[Start]

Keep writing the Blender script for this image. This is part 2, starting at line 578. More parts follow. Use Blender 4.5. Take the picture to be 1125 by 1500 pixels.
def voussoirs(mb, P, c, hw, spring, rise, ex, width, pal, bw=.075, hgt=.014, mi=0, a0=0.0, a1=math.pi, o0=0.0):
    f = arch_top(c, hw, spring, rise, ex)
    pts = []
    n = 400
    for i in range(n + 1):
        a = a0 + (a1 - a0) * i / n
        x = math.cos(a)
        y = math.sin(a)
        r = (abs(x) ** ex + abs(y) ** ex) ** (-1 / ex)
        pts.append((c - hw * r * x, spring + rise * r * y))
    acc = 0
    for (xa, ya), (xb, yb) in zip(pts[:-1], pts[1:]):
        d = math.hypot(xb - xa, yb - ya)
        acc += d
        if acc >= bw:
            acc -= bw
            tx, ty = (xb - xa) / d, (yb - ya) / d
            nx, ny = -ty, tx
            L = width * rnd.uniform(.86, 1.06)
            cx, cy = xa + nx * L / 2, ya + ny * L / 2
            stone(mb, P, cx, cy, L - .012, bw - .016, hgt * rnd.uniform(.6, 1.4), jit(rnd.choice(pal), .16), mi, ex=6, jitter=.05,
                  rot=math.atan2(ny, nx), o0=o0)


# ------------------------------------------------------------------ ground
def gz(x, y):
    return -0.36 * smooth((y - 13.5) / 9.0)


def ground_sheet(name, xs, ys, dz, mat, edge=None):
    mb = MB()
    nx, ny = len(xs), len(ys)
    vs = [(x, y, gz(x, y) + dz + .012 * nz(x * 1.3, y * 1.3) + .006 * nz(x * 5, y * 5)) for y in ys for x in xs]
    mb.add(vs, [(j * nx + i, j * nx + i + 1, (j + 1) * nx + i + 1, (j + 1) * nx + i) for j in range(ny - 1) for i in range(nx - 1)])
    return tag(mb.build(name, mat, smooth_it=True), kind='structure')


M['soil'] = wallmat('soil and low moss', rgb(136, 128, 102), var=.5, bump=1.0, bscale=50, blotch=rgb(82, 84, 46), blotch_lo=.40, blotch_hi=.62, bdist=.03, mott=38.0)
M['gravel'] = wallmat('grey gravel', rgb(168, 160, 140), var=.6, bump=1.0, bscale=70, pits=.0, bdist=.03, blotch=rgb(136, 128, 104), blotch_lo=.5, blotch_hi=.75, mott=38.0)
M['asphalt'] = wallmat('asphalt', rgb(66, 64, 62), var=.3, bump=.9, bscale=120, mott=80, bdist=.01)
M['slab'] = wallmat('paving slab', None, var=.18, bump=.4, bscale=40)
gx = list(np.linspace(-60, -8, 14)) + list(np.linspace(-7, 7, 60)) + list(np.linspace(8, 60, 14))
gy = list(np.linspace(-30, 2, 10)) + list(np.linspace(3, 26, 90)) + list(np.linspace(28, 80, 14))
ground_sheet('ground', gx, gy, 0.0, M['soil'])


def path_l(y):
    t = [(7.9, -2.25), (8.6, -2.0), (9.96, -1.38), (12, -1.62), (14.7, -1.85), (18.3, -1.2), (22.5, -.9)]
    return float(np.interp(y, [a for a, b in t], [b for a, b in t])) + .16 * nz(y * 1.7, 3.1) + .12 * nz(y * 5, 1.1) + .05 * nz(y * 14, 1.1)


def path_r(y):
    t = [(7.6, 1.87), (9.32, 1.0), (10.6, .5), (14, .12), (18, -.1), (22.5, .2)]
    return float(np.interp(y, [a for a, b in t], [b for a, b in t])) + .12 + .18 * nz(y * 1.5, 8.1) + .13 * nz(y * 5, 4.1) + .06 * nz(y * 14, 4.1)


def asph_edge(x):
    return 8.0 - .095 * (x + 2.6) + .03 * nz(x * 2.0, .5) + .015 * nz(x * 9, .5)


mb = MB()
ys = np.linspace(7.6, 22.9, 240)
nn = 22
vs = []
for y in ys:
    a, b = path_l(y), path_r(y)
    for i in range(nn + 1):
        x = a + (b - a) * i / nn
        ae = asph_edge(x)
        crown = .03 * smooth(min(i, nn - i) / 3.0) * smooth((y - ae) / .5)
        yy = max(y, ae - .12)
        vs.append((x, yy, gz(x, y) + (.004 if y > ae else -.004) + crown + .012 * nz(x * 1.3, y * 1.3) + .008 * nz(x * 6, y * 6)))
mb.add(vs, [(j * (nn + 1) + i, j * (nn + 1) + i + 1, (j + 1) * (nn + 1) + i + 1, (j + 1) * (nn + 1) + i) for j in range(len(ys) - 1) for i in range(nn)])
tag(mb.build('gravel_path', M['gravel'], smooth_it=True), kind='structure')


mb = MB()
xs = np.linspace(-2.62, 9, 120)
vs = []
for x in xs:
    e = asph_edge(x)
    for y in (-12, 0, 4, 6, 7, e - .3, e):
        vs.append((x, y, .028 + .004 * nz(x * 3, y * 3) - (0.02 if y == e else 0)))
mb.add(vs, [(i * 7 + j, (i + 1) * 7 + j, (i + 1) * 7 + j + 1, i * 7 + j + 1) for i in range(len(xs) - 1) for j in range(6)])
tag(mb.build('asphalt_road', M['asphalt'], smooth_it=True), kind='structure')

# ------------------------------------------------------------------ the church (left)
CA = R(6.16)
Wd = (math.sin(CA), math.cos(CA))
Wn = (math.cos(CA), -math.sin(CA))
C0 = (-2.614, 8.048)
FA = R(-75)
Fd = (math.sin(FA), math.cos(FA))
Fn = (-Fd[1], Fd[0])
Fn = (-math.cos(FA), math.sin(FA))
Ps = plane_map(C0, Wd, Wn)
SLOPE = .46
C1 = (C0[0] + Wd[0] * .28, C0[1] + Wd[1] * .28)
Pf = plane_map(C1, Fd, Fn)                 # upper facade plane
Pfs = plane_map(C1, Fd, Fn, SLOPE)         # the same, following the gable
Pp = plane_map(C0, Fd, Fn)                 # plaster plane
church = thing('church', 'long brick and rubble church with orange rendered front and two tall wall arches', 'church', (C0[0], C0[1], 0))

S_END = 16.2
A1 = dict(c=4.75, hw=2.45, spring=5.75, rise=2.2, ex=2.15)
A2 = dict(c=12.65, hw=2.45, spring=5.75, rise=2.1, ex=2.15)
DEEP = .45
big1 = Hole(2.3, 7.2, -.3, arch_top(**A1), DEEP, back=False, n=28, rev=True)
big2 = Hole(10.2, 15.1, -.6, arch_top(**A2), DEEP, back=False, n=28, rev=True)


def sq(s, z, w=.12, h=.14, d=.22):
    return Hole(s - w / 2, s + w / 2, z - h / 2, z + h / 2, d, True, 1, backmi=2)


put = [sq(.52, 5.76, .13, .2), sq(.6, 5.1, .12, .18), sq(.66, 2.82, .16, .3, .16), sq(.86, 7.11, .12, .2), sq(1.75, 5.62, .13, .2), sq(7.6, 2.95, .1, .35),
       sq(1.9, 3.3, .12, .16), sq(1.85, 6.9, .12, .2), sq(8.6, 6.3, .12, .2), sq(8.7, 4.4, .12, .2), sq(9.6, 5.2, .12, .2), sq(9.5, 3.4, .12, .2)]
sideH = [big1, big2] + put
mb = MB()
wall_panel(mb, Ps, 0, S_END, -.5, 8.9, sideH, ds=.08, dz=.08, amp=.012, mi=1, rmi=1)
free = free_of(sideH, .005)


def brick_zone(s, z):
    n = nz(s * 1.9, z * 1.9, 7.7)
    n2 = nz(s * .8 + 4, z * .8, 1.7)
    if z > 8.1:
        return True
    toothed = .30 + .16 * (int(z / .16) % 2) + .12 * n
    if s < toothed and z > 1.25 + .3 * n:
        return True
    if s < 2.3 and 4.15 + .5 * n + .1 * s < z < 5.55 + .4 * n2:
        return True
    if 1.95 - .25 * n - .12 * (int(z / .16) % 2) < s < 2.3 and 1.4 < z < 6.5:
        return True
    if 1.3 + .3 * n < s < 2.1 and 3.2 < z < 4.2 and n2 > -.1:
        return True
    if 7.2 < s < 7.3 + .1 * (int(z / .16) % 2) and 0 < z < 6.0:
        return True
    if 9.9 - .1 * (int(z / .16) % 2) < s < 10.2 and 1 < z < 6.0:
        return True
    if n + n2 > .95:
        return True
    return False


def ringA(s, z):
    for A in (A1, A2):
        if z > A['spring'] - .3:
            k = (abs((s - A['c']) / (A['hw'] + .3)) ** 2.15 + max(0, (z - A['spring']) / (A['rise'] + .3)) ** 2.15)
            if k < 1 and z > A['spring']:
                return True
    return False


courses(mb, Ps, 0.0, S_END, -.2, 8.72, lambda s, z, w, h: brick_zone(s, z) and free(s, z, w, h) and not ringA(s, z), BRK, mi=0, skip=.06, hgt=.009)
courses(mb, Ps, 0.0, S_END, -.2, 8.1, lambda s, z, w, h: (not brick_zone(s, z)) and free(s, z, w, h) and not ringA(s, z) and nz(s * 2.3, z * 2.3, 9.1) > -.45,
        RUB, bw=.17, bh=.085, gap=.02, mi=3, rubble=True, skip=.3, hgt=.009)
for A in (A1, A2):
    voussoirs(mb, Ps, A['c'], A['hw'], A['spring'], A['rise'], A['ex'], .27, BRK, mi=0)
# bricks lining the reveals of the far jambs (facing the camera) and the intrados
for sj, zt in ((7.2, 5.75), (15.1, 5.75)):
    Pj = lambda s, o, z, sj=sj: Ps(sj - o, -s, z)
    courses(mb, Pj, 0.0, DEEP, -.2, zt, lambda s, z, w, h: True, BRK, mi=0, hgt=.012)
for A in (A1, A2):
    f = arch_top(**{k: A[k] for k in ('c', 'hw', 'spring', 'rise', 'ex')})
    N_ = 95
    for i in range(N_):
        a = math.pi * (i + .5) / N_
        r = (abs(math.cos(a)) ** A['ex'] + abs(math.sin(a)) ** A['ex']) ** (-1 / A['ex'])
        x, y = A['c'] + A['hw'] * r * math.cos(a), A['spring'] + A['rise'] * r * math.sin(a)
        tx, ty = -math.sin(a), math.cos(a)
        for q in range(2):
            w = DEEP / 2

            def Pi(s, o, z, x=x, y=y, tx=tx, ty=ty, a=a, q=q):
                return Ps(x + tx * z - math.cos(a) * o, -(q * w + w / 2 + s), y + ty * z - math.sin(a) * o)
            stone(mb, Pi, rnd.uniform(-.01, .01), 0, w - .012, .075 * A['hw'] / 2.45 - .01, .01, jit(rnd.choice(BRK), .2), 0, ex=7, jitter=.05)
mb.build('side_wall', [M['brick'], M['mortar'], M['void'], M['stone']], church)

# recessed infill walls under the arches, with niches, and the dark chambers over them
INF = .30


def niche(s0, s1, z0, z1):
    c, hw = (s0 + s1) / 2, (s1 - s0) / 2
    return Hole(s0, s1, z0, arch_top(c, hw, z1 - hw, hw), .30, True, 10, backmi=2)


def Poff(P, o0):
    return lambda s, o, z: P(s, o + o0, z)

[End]

GIVEN INSTRUCTION
Copy, please, exactly the lines that start at the first line of the data and end at the line containing "mat, smooth_it=True), kind='structure')", both kept and no others.

ANSWER FOR THE TASK
Keep writing the Blender script for this image. This is part 2, starting at line 578. More parts follow. Use Blender 4.5. Take the picture to be 1125 by 1500 pixels.
def voussoirs(mb, P, c, hw, spring, rise, ex, width, pal, bw=.075, hgt=.014, mi=0, a0=0.0, a1=math.pi, o0=0.0):
    f = arch_top(c, hw, spring, rise, ex)
    pts = []
    n = 400
    for i in range(n + 1):
        a = a0 + (a1 - a0) * i / n
        x = math.cos(a)
        y = math.sin(a)
        r = (abs(x) ** ex + abs(y) ** ex) ** (-1 / ex)
        pts.append((c - hw * r * x, spring + rise * r * y))
    acc = 0
    for (xa, ya), (xb, yb) in zip(pts[:-1], pts[1:]):
        d = math.hypot(xb - xa, yb - ya)
        acc += d
        if acc >= bw:
            acc -= bw
            tx, ty = (xb - xa) / d, (yb - ya) / d
            nx, ny = -ty, tx
            L = width * rnd.uniform(.86, 1.06)
            cx, cy = xa + nx * L / 2, ya + ny * L / 2
            stone(mb, P, cx, cy, L - .012, bw - .016, hgt * rnd.uniform(.6, 1.4), jit(rnd.choice(pal), .16), mi, ex=6, jitter=.05,
                  rot=math.atan2(ny, nx), o0=o0)


# ------------------------------------------------------------------ ground
def gz(x, y):
    return -0.36 * smooth((y - 13.5) / 9.0)


def ground_sheet(name, xs, ys, dz, mat, edge=None):
    mb = MB()
    nx, ny = len(xs), len(ys)
    vs = [(x, y, gz(x, y) + dz + .012 * nz(x * 1.3, y * 1.3) + .006 * nz(x * 5, y * 5)) for y in ys for x in xs]
    mb.add(vs, [(j * nx + i, j * nx + i + 1, (j + 1) * nx + i + 1, (j + 1) * nx + i) for j in range(ny - 1) for i in range(nx - 1)])
    return tag(mb.build(name, mat, smooth_it=True), kind='structure')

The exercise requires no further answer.